I have been looking at work for many years, mostly photographic or media
driven given the direction of my gallery since the early 80’s, but
never dismissing work of other mediums that were rooted in the concerns
that drove me to establishing a space that represented artists whom challenged
standard notions of art making, taking unimaginable risks in their conceptualization
of the their visions – we were moving into a society of media based
influences – their expressions were no longer predicated on and
/or confined to the world of painting and sculpture. Their vocabulary
expanded – often influenced by everyday, mundane print, ads, billboards,TV
culture, films, etc….representations were fabricated using new media.
John Noestheden’s
Diamond Drawings, are exquisite contemporary drawings that address
the old question of Chaos and Order – how does an artist control
or allow himself to give in to the randomness/uncertainty of creation.
The graphite, ordered, rigid skeletons of the drawings reference our notions
of constructing our world, either through mathematical theories painstakingly
drawn or the what appears to be representative of the structures of the
heavens.
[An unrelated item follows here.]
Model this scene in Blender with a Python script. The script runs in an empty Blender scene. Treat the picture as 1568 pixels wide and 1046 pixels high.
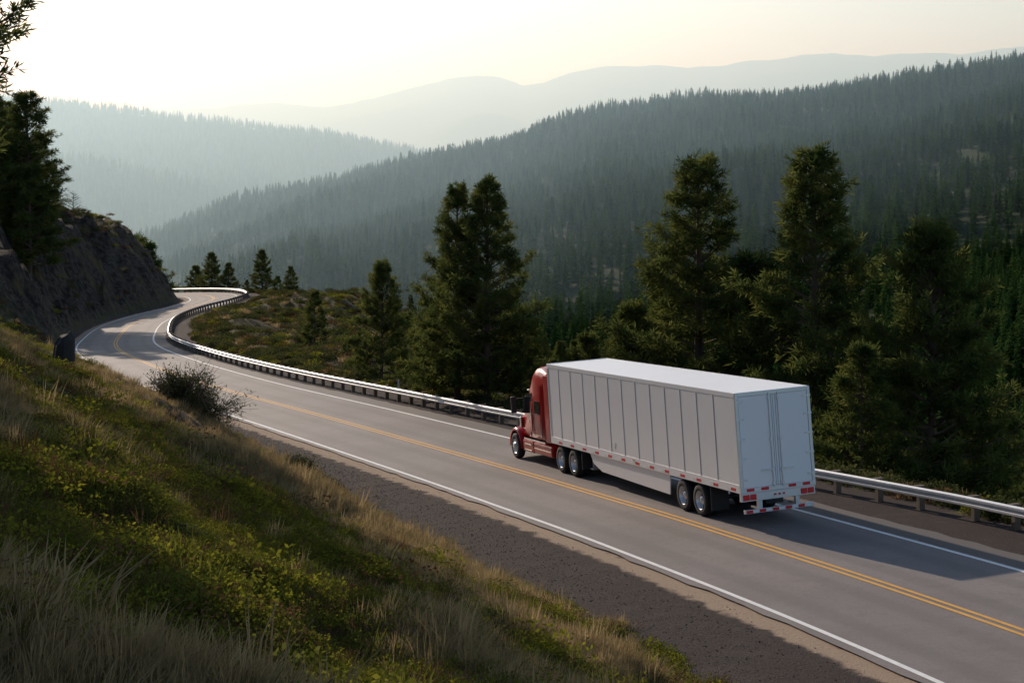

These are further enhanced by the application of Swarovski (an
old world manufacturer of crystals from Eastern Europe, often used in
haute couture) silver crystals that brings the drawing to brilliant life
through the reflection of pure light emitting from each crystal, causing
a prophetic dance of shimmering color and pattern - not stationary but
ever changing. It is the viewer who completes the sentence started by
Noestheden. An artist of maturity, 60 years old, he has taken the conceptual
risk not only with unusual materials, but with a confident stride of an
artist who has always questioned his methodology, a strictness that is
stitched into the fabric of his being. His practice comes from very traditional
training yet his vision is of the moment and perhaps the elegance of his
expression will continue to attract the interest of the future.